The relatively small size of the stands may partly explain why so much of the work on view was of the hang-on-walls variety. If the city, as one reads in the fair’s brochure, is indeed full of artists ‘exploring every medium – be it moving image or sculpture, drawing or photography’, this formal variety didn’t really come across at TOAF. The only works that could be qualified as moving image, Derrick Santini’s rather predictable lightboxes which had a room to themselves, were for me among the low points of the fair. More surprisingly perhaps, sculptural works, though better represented, were few and far between.
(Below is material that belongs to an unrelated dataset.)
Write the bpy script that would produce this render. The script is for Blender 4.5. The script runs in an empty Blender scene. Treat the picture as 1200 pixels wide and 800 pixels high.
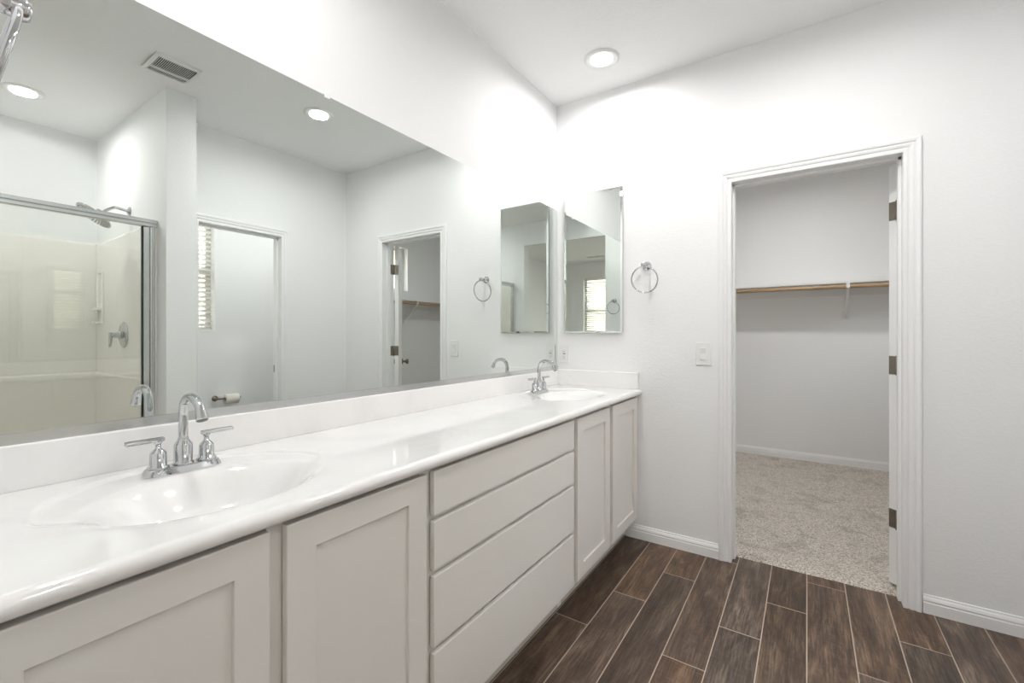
import bpy, bmesh, math, random
from mathutils import Vector, Matrix
random.seed(7)
PI = math.pi
scene = bpy.context.scene
COL = scene.collection

# ------------------------------------------------------------------ camera
cam_d = bpy.data.cameras.new('camera'); cam = bpy.data.objects.new('camera', cam_d); COL.objects.link(cam)
cam.location = (1.395, 0.0, 1.22)
cam.rotation_euler = (math.radians(90), 0, math.radians(33.68))
cam_d.sensor_width = 36; cam_d.lens = 517.6 / 1200 * 36
cam_d.shift_x = -0.9 / 1200; cam_d.shift_y = -7.8 / 1200
cam_d.clip_start = 0.02
scene.camera = cam

# ------------------------------------------------------------------ world, lamps, exposure
world = bpy.data.worlds.new('world'); scene.world = world; world.use_nodes = True
wn = world.node_tree.nodes; wl = world.node_tree.links
bg = wn['Background']
tc = wn.new('ShaderNodeTexCoord'); sp = wn.new('ShaderNodeSeparateXYZ'); cr = wn.new('ShaderNodeValToRGB')
wl.new(tc.outputs['Generated'], sp.inputs[0]); wl.new(sp.outputs['Z'], cr.inputs[0]); wl.new(cr.outputs[0], bg.inputs[0])
cr.color_ramp.elements[0].position = 0.0; cr.color_ramp.elements[0].color = (1.0, 0.985, 0.95, 1)
cr.color_ramp.elements[1].position = 0.8; cr.color_ramp.elements[1].color = (0.93, 0.96, 1.0, 1)
WORLD = 24.0
bg.inputs[1].default_value = WORLD

LAMP = 10.3          # watts of each recessed lamp
def lamp(x, y, power=1.0, z=2.745, r=0.058, col=(1.0, 0.992, 0.985)):
    d = bpy.data.lights.new('recessed_lamp', 'AREA'); d.shape = 'DISK'; d.size = 2 * r
    d.energy = LAMP * power; d.color = col; d.spread = math.radians(172)
    o = bpy.data.objects.new('recessed_lamp', d); COL.objects.link(o); o.location = (x, y, z - 0.0135)
    return o
# (x, y, relative power): recessed ceiling lights; the first three are seen, the last two are added bedroom fill
LIGHTS = [(0.449, 2.305, 0.66), (1.42, 1.795, 1.12), (2.69, 0.60, 0.84), (0.449, 0.50, 0.68), (2.86, 2.05, .72), (1.35, 3.95, 1.25), (-.75, -1.75, 1.8), (1.0, -2.6, 1.5)]
for x, y, p in LIGHTS: lamp(x, y, p)

vs = scene.view_settings
scene.display_settings.display_device = 'sRGB'
vs.view_transform = 'Standard'; vs.look = 'None'; vs.gamma = 1.0; vs.use_curve_mapping = False
vs.exposure = 0.05
cy = scene.cycles
cy.max_bounces = 14; cy.diffuse_bounces = 7; cy.glossy_bounces = 8; cy.transmission_bounces = 6; cy.transparent_max_bounces = 24
cy.use_denoising = True; cy.sample_clamp_indirect = 6.0; cy.caustics_reflective = True; cy.blur_glossy = 0.5

# ------------------------------------------------------------------ materials
def mat(name, col=(.8, .8, .8), rough=.5, metal=0.0, spec=.5, coat=0.0):
    m = bpy.data.materials.new(name); m.use_nodes = True
    b = m.node_tree.nodes['Principled BSDF']
    b.inputs['Base Color'].default_value = (*col, 1); b.inputs['Roughness'].default_value = rough
    b.inputs['Metallic'].default_value = metal; b.inputs['Specular IOR Level'].default_value = spec
    if coat: b.inputs['Coat Weight'].default_value = coat; b.inputs['Coat Roughness'].default_value = 0.04
    return m
class N:
    """tiny node helper"""
    def __init__(s, m): s.t = m.node_tree; s.n = s.t.nodes; s.l = s.t.links; s.b = s.n.get('Principled BSDF')
    def new(s, typ, **k):
        o = s.n.new(typ)
        for a, v in k.items(): setattr(o, a, v)
        return o
    def put(s, sock, v):
        if hasattr(v, 'is_linked') or isinstance(v, bpy.types.NodeSocket): s.l.new(v, sock)
        else: sock.default_value = v
    def math(s, op, a, b=None, c=None, clamp=False):
        o = s.n.new('ShaderNodeMath'); o.operation = op; o.use_clamp = clamp
        for i, v in enumerate((a, b, c)):
            if v is not None: s.put(o.inputs[i], v)
        return o.outputs[0]
    def mix(s, f, a, b, mode='MIX'):
        o = s.n.new('ShaderNodeMix'); o.data_type = 'RGBA'; o.blend_type = mode
        s.put(o.inputs[0], f); s.put(o.inputs[6], a); s.put(o.inputs[7], b)
        return o.outputs[2]
    def noise(s, vec, scale, detail=3, rough=.5, dist=0):
        o = s.n.new('ShaderNodeTexNoise'); s.l.new(vec, o.inputs['Vector']); o.inputs['Scale'].default_value = scale
        o.inputs['Detail'].default_value = detail; o.inputs['Roughness'].default_value = rough; o.inputs['Distortion'].default_value = dist
        return o.outputs['Fac']
    def ramp(s, f, stops):
        o = s.n.new('ShaderNodeValToRGB'); s.l.new(f, o.inputs[0]); e = o.color_ramp.elements
        while len(e) < len(stops): e.new(0.5)
        for i, (p, c) in enumerate(stops):
            e[i].position = p; e[i].color = (*c, 1) if len(c) == 3 else c
        return o.outputs[0]
    def bump(s, h, strength, dist):
        o = s.n.new('ShaderNodeBump'); o.inputs['Strength'].default_value = strength; o.inputs['Distance'].default_value = dist
        s.l.new(h, o.inputs['Height']); s.l.new(o.outputs[0], s.b.inputs['Normal']); return o
    def pos(s):
        return s.n.new('ShaderNodeNewGeometry').outputs['Position']

def wall_paint(name, col, bump=.25):
    m = mat(name, col, .62, spec=.3); q = N(m); p = q.pos()
    h = q.noise(p, 85, 3, .55)
    q.bump(q.ramp(h, [(0.42, (0, 0, 0)), (0.66, (1, 1, 1))]), bump, 0.0012)
    v = q.noise(p, 1.7, 2)
    q.l.new(q.mix(v, (*[c * .985 for c in col], 1), (*col, 1)), q.b.inputs['Base Color'])
    return m
M = {}
M['wall'] = wall_paint('wall_paint', (.865, .868, .87))
M['ceiling'] = wall_paint('ceiling_paint', (.885, .885, .885), .35)
M['trim'] = mat('trim_paint', (.865, .867, .868), .35)
M['door'] = mat('door_paint', (.83, .83, .825), .38)
M['mirror'] = mat('mirror_silver', (.79, .826, .80), 0.0, 1.0)
M['chrome'] = mat('chrome', (.60, .61, .62), .035, 1.0)
M['alu'] = mat('bright_aluminium', (.66, .67, .67), .22, 1.0)
M['nickel'] = mat('satin_nickel', (.27, .24, .20), .32, 1.0)
M['dark'] = mat('recess_shade_black', (.02, .02, .02), .8)  # flat black for the shade inside vent recesses and outlet slots
M['rubber'] = mat('dark_gasket', (.03, .035, .035), .4)
M['plastic'] = mat('white_plastic', (.82, .82, .81), .28)
M['blind'] = mat('blind_slat_white', (.84, .83, .80), .4)
M['paper'] = mat('toilet_paper', (.80, .77, .71), .9)
M['card'] = mat('cardboard_core', (.30, .22, .15), .8)
M['shower'] = mat('shower_surround_gelcoat', (.87, .842, .795), .13, coat=.3)
M['vinyl'] = mat('window_vinyl', (.80, .80, .78), .3)
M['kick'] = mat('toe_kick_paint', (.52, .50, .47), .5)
M['spray'] = mat('shower_nozzle_rubber', (.16, .17, .17), .45)
M['slab'] = mat('subfloor', (.3, .29, .27), .9)
M['outside'] = mat('gravel_ground', (.42, .38, .32), .9)

def translucent(m, amt, col):
    q = N(m); tr = q.new('ShaderNodeBsdfTranslucent'); tr.inputs[0].default_value = (*col, 1)
    mx = q.new('ShaderNodeMixShader'); mx.inputs[0].default_value = amt
    out = q.n['Material Output']
    q.l.new(q.b.outputs[0], mx.inputs[1]); q.l.new(tr.outputs[0], mx.inputs[2]); q.l.new(mx.outputs[0], out.inputs[0])
translucent(M['blind'], .30, (.9, .88, .82))

def glass(name, tint):
    m = bpy.data.materials.new(name); m.use_nodes = True; q = N(m); q.n.remove(q.b)
    t = q.new('ShaderNodeBsdfTransparent'); t.inputs[0].default_value = (*tint, 1)
    g = q.new('ShaderNodeBsdfGlossy'); g.inputs['Roughness'].default_value = 0.0
    fr = q.new('ShaderNodeFresnel'); fr.inputs[0].default_value = 1.52
    geo = q.new('ShaderNodeNewGeometry')
    front = q.math('SUBTRACT', 1.0, geo.outputs['Backfacing'])
    f = q.math('MULTIPLY', q.math('MULTIPLY', fr.outputs[0], 2.9), front, clamp=True)
    mx = q.new('ShaderNodeMixShader'); q.l.new(f, mx.inputs[0]); q.l.new(t.outputs[0], mx.inputs[1]); q.l.new(g.outputs[0], mx.inputs[2])
    q.l.new(mx.outputs[0], q.n['Material Output'].inputs[0])
    return m
M['shower_glass'] = glass('shower_glass', (.975, .985, .975))
M['window_glass'] = glass('window_glass', (.97, .985, .98))

# cultured marble of the worktop
m = mat('cultured_marble', (.86, .85, .84), .09, coat=.6); q = N(m); p = q.pos()
n1 = q.noise(p, 3.2, 5, .6, 1.3)
q.l.new(q.ramp(n1, [(.30, (.82, .81, .80)), (.5, (.87, .86, .85)), (.72, (.885, .875, .865))]), q.b.inputs['Base Color'])
M['marble'] = m

# painted cabinets, warm light grey
m = mat('cabinet_paint', (.60, .58, .55), .36); q = N(m); p = q.pos()
n1 = q.noise(p, 2.0, 3)
q.l.new(q.mix(n1, (.775, .750, .720, 1), (.805, .780, .750, 1)), q.b.inputs['Base Color'])
q.bump(q.noise(p, 220, 2), .06, .0004)
M['cabinet'] = m

# lit lens of the recessed lights
m = bpy.data.materials.new('lamp_lens'); m.use_nodes = True; q = N(m)
q.b.inputs['Base Color'].default_value = (.9, .9, .9, 1); q.b.inputs['Emission Color'].default_value = (1, .99, .97, 1); q.b.inputs['Emission Strength'].default_value = 6
M['lens'] = m

# wood for closet rod
m = mat('rod_wood', (.50, .34, .19), .45); q = N(m); p = q.pos()
mp = q.new('ShaderNodeMapping'); q.l.new(p, mp.inputs[0]); mp.inputs['Scale'].default_value = (3, 3, 90)
q.l.new(q.ramp(q.noise(mp.outputs[0], 2.0, 4), [(.3, (.36, .235, .125)), (.7, (.56, .39, .23))]), q.b.inputs['Base Color'])
M['rod'] = m
M['shelf'] = mat('shelf_paint', (.80, .80, .78), .5)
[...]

The one display that boasted an installation piece – made by Ant Pearce as part of a body of work using gold leaf and thread –positively stood out.

The Other Art Fair styles itself as ‘not just an art fair’ but ‘an art experience’. The experience certainly was different to that of visiting an ordinary art fair, even if it has things in common with such initiatives as the Affordable Art Fair. How many art fairs can boast ‘live’ tattooing by Italian-born, London-based Mo Coppoletta among their entertainment highlights? There is something engaging to the DIY feel of the fair and the presence of the artists – some are on their own, others have brought partners or friends along for comfort – is certainly conducive to discussion.

What do the artists themselves hope to get out of the experience? More than financial gain (given the cost of a stand, few will sell enough work to break even), they seem to relish the exposure, the recognition and the opportunity to share their ideas in public that the fair affords. A new breed of art fair, TOAF encourages a new breed of artist-entrepreneurs to don multiple roles – at once makers, curators, dealers and promoters of their work.